#### [DATA SHOWN]
<<<<

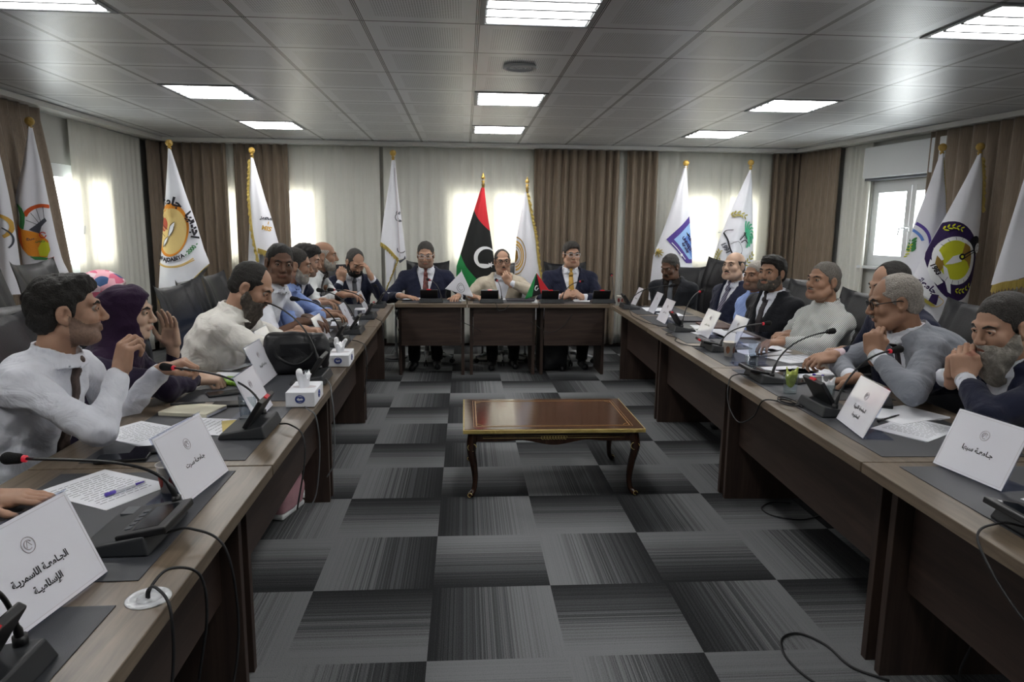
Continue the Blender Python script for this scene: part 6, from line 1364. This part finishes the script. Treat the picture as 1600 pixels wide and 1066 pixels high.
F.patch('emblem', [('violet_print', 'poly', [(1082, 336), (1045, 373), (1078, 410), (1089, 410), (1087, 380)]), ('light_blue', 'poly', [(1082.5, 347), (1056, 373), (1083, 404), (1088, 404), (1086, 375)]), ('white_print', 'line', ([(1053, 378), (1076, 404)], 1.2)), ('blue_print', 'poly', [(1083, 362), (1087, 380), (1089, 404), (1086, 400), (1072, 372)]), ('black_print', 'poly', [(1076, 361), (1082, 366), (1084, 371), (1078, 366)]), ('indigo', 'text', ('UNIVERSITY', 1079, 384, 6.5, 52)), ('indigo', 'text', (arabic('جامعة'), 1074, 387, 8, 52)), ('indigo', 'text', ('LIBYA', 1084, 376, 6, 54)), ('white_print', 'ellipse', (1068.5, 397, 2.4, 2.4))])
mb = MB()
for q in range(9): a_ = q * .7; mb.tube([F.px(1033, 392, .01), F.px(1033 + 8 * math.cos(a_), 394 + 7 * math.sin(a_), .022)], [.012, .004], 6)
mb.sphere(F.px(1033, 392, .02), .022, 10, 8); mb.build('gold_rosette', MAT['gold_fringe'], F.t, smooth=True)
F = Flag('white flag with a green palm tree and wheat ears before the bright sheer', 1173.5, 253, 8.2, [(266, 1172, 1174.5), (285, 1164, 1177), (326, 1147, 1181), (376, 1130, 1185), (408, 1122, 1187.5), (470, 1116, 1190)], folds=1.6, amp=.010, seed=9); F.cloth()
palm = [('palm_green', 'line', ([(1170, 367), (1171 + 9 * math.cos(a), 363 + 12 * math.sin(a)), (1170 + 15 * math.cos(a + .25), 365 + 21 * math.sin(a + .25))], 2.4)) for a in (-1.9, -1.5, -1.1, -.7, -.3, .1, .5, .9, 1.2)]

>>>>

#### [EXERCISE DIRECTIONS]
All of the data above should be quoted exactly, except for the pictures.

#### [OUTPUT BELOW]
Continue the Blender Python script for this scene: part 6, from line 1364. This part finishes the script. Treat the picture as 1600 pixels wide and 1066 pixels high.
F.patch('emblem', [('violet_print', 'poly', [(1082, 336), (1045, 373), (1078, 410), (1089, 410), (1087, 380)]), ('light_blue', 'poly', [(1082.5, 347), (1056, 373), (1083, 404), (1088, 404), (1086, 375)]), ('white_print', 'line', ([(1053, 378), (1076, 404)], 1.2)), ('blue_print', 'poly', [(1083, 362), (1087, 380), (1089, 404), (1086, 400), (1072, 372)]), ('black_print', 'poly', [(1076, 361), (1082, 366), (1084, 371), (1078, 366)]), ('indigo', 'text', ('UNIVERSITY', 1079, 384, 6.5, 52)), ('indigo', 'text', (arabic('جامعة'), 1074, 387, 8, 52)), ('indigo', 'text', ('LIBYA', 1084, 376, 6, 54)), ('white_print', 'ellipse', (1068.5, 397, 2.4, 2.4))])
mb = MB()
for q in range(9): a_ = q * .7; mb.tube([F.px(1033, 392, .01), F.px(1033 + 8 * math.cos(a_), 394 + 7 * math.sin(a_), .022)], [.012, .004], 6)
mb.sphere(F.px(1033, 392, .02), .022, 10, 8); mb.build('gold_rosette', MAT['gold_fringe'], F.t, smooth=True)
F = Flag('white flag with a green palm tree and wheat ears before the bright sheer', 1173.5, 253, 8.2, [(266, 1172, 1174.5), (285, 1164, 1177), (326, 1147, 1181), (376, 1130, 1185), (408, 1122, 1187.5), (470, 1116, 1190)], folds=1.6, amp=.010, seed=9); F.cloth()
palm = [('palm_green', 'line', ([(1170, 367), (1171 + 9 * math.cos(a), 363 + 12 * math.sin(a)), (1170 + 15 * math.cos(a + .25), 365 + 21 * math.sin(a + .25))], 2.4)) for a in (-1.9, -1.5, -1.1, -.7, -.3, .1, .5, .9, 1.2)]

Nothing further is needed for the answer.